▶ [WORK TO COMPLETE] Write out the material again exactly, please, and omit the pictures.

▶ [DATA PROVIDED]
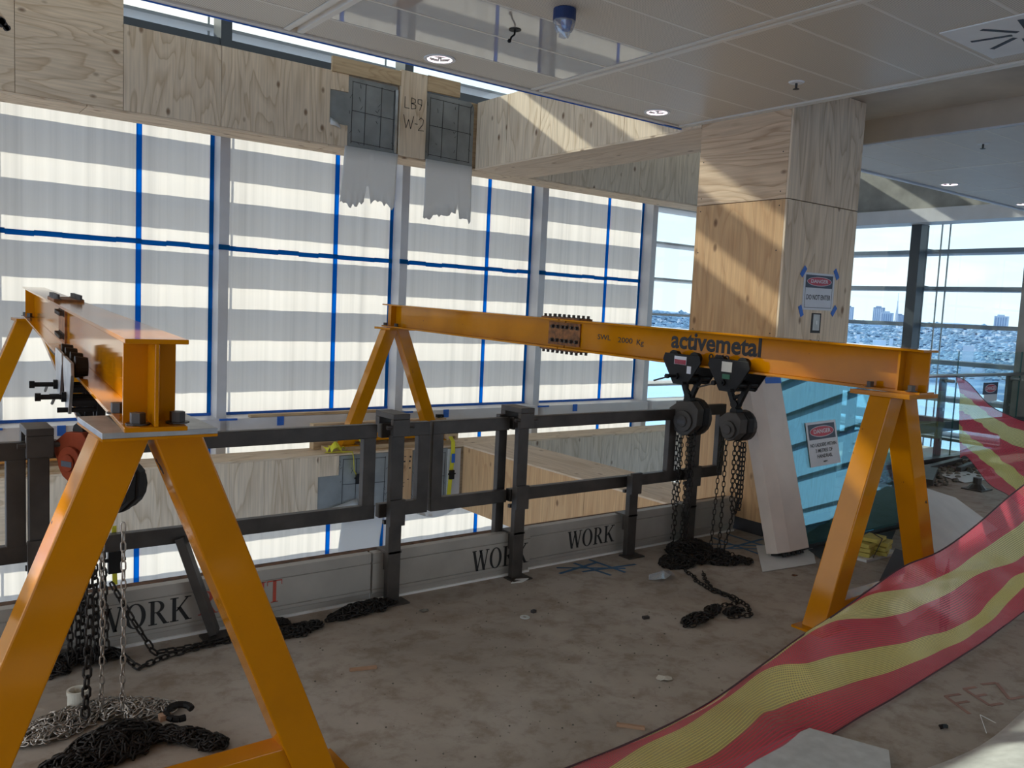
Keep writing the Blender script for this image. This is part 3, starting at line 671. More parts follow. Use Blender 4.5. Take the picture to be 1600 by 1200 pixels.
# ---- upper beam
ub = thing('plywood_beam', 'plywood-clad beam across the top of the taped windows', 'beam', (4, 7.9, 3.08))
pb('core', ub, TIMBER, -2.2, 12.0, 7.752, 8.10, 3.085, 3.765)
for x0, x1 in ((-2.2, -.95), (-.947, .884), (.888, 1.664)): pb('plywood_panel', ub, PLY_X, x0, x1, 7.73, 7.749, 3.08, 4.02)
for x0, x1 in ((1.668, 2.468), (2.472, 3.502)): pb('plywood_panel', ub, PLY_Z, x0, x1, 7.73, 7.749, 3.08, 3.775)
pb('plywood_patch', ub, PLY_Z, 3.503, 3.69, 7.727, 7.747, 3.60, 3.78)
pb('plywood_patch', ub, PLY_Z, 3.503, 3.69, 7.727, 7.747, 3.08, 3.285)
STAIN_BLOT.build('burn_mark', PEN, ub, kind='stuff')
pb('top_board', ub, TIMBER, 3.505, 4.245, 7.70, 7.735, 3.765, 3.905)
pb('top_board', ub, TIMBER, 4.56, 4.955, 7.70, 7.735, 3.775, 3.93)
pb('upright_board', ub, PLY_Z, 4.25, 4.555, 7.705, 7.74, 3.08, 3.925)
for x0, x1 in ((5.95, 6.27), (6.274, 7.7), (7.704, 9.1), (9.104, 12.0)): pb('plywood_panel', ub, PLY_PALE, x0, x1, 7.73, 7.749, 3.08, 3.77)
for x0, x1 in ((-2.2, 1.39), (1.396, 3.5), (3.504, 5.2), (5.204, 7.7), (7.704, 9.4), (9.404, 12.0)): pb('soffit_board', ub, PLY_X, x0, x1, 7.735, 8.12, 3.062, 3.079)
def marked(par, x0, x1, z0, z1, y, seed, ear=None, rnd=0.0):
    poly = [(x0, y, z0), (x1, y, z0)]
    if rnd: poly += [(x1-rnd+rnd*math.cos(a), y, z1-rnd+rnd*math.sin(a)) for a in (0, .4, .8, 1.2, 1.57)]
    else: poly += [(x1, y, z1)]
    poly += [(x0, y, z1)]
    if ear: poly += [(x0, y, ear[2]), (ear[0], y, ear[2]), (ear[0], y, ear[1]), (x0, y, ear[1])]
    MB().prism(poly, (0, .02, 0)).build('marked_board', MARKED, par)
    rng = random.Random(seed); m = MB(); yl = y-.0012; w, h = x1-x0, z1-z0
    def ln(a, b, t=.0055): m.beam((a[0], yl, a[1]), (b[0], yl, b[1]), .002, t, (0, 0, 1) if abs(a[0]-b[0]) > abs(a[1]-b[1]) else (1, 0, 0))
    for fx in (.08, .34, .66, .92): ln((x0+w*fx, z0+.04), (x0+w*(fx+.01), z1-.04))
    for fz in (.08, .52, .93): ln((x0+w*.08, z0+h*(fz+.01)), (x1-w*.06, z0+h*(fz-.01)))
    for k in range(16):
        x = x0+w*rng.choice((.04, .95, .25, .6)); z = z0+h*rng.random()*.9+.02; ln((x, z), (x+rng.uniform(-.03, .03), z+rng.uniform(.01, .04)), .003)
    m.build('marker_lines', PEN, par)
marked(ub, 3.69, 4.235, 3.085, 3.755, 7.738, 1, (3.50, 3.288, 3.598))
marked(ub, 4.565, 5.165, 3.085, 3.76, 7.738, 2, None, .07)
pb('edge_strip', ub, GALV, 4.205, 4.235, 7.724, 7.737, 3.10, 3.72)
def strokes(par, lines, o, sx, sz, mat, nm, y, t=.006):
    m = MB()
    for ln in lines:
        for a, b in zip(ln, ln[1:]):
            A = (o[0]+a[0]*sx, y, o[1]+a[1]*sz); B = (o[0]+b[0]*sx, y, o[1]+b[1]*sz); m.beam(A, B, .002, t, (0, 1, 0) if 0 else (0, 0, 1) if abs(A[0]-B[0]) > 1e-4 else (1, 0, 0))
    m.build(nm, mat, par)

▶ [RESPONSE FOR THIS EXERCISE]
Keep writing the Blender script for this image. This is part 3, starting at line 671. More parts follow. Use Blender 4.5. Take the picture to be 1600 by 1200 pixels.
# ---- upper beam
ub = thing('plywood_beam', 'plywood-clad beam across the top of the taped windows', 'beam', (4, 7.9, 3.08))
pb('core', ub, TIMBER, -2.2, 12.0, 7.752, 8.10, 3.085, 3.765)
for x0, x1 in ((-2.2, -.95), (-.947, .884), (.888, 1.664)): pb('plywood_panel', ub, PLY_X, x0, x1, 7.73, 7.749, 3.08, 4.02)
for x0, x1 in ((1.668, 2.468), (2.472, 3.502)): pb('plywood_panel', ub, PLY_Z, x0, x1, 7.73, 7.749, 3.08, 3.775)
pb('plywood_patch', ub, PLY_Z, 3.503, 3.69, 7.727, 7.747, 3.60, 3.78)
pb('plywood_patch', ub, PLY_Z, 3.503, 3.69, 7.727, 7.747, 3.08, 3.285)
STAIN_BLOT.build('burn_mark', PEN, ub, kind='stuff')
pb('top_board', ub, TIMBER, 3.505, 4.245, 7.70, 7.735, 3.765, 3.905)
pb('top_board', ub, TIMBER, 4.56, 4.955, 7.70, 7.735, 3.775, 3.93)
pb('upright_board', ub, PLY_Z, 4.25, 4.555, 7.705, 7.74, 3.08, 3.925)
for x0, x1 in ((5.95, 6.27), (6.274, 7.7), (7.704, 9.1), (9.104, 12.0)): pb('plywood_panel', ub, PLY_PALE, x0, x1, 7.73, 7.749, 3.08, 3.77)
for x0, x1 in ((-2.2, 1.39), (1.396, 3.5), (3.504, 5.2), (5.204, 7.7), (7.704, 9.4), (9.404, 12.0)): pb('soffit_board', ub, PLY_X, x0, x1, 7.735, 8.12, 3.062, 3.079)
def marked(par, x0, x1, z0, z1, y, seed, ear=None, rnd=0.0):
    poly = [(x0, y, z0), (x1, y, z0)]
    if rnd: poly += [(x1-rnd+rnd*math.cos(a), y, z1-rnd+rnd*math.sin(a)) for a in (0, .4, .8, 1.2, 1.57)]
    else: poly += [(x1, y, z1)]
    poly += [(x0, y, z1)]
    if ear: poly += [(x0, y, ear[2]), (ear[0], y, ear[2]), (ear[0], y, ear[1]), (x0, y, ear[1])]
    MB().prism(poly, (0, .02, 0)).build('marked_board', MARKED, par)
    rng = random.Random(seed); m = MB(); yl = y-.0012; w, h = x1-x0, z1-z0
    def ln(a, b, t=.0055): m.beam((a[0], yl, a[1]), (b[0], yl, b[1]), .002, t, (0, 0, 1) if abs(a[0]-b[0]) > abs(a[1]-b[1]) else (1, 0, 0))
    for fx in (.08, .34, .66, .92): ln((x0+w*fx, z0+.04), (x0+w*(fx+.01), z1-.04))
    for fz in (.08, .52, .93): ln((x0+w*.08, z0+h*(fz+.01)), (x1-w*.06, z0+h*(fz-.01)))
    for k in range(16):
        x = x0+w*rng.choice((.04, .95, .25, .6)); z = z0+h*rng.random()*.9+.02; ln((x, z), (x+rng.uniform(-.03, .03), z+rng.uniform(.01, .04)), .003)
    m.build('marker_lines', PEN, par)
marked(ub, 3.69, 4.235, 3.085, 3.755, 7.738, 1, (3.50, 3.288, 3.598))
marked(ub, 4.565, 5.165, 3.085, 3.76, 7.738, 2, None, .07)
pb('edge_strip', ub, GALV, 4.205, 4.235, 7.724, 7.737, 3.10, 3.72)
def strokes(par, lines, o, sx, sz, mat, nm, y, t=.006):
    m = MB()
    for ln in lines:
        for a, b in zip(ln, ln[1:]):
            A = (o[0]+a[0]*sx, y, o[1]+a[1]*sz); B = (o[0]+b[0]*sx, y, o[1]+b[1]*sz); m.beam(A, B, .002, t, (0, 1, 0) if 0 else (0, 0, 1) if abs(A[0]-B[0]) > 1e-4 else (1, 0, 0))
    m.build(nm, mat, par)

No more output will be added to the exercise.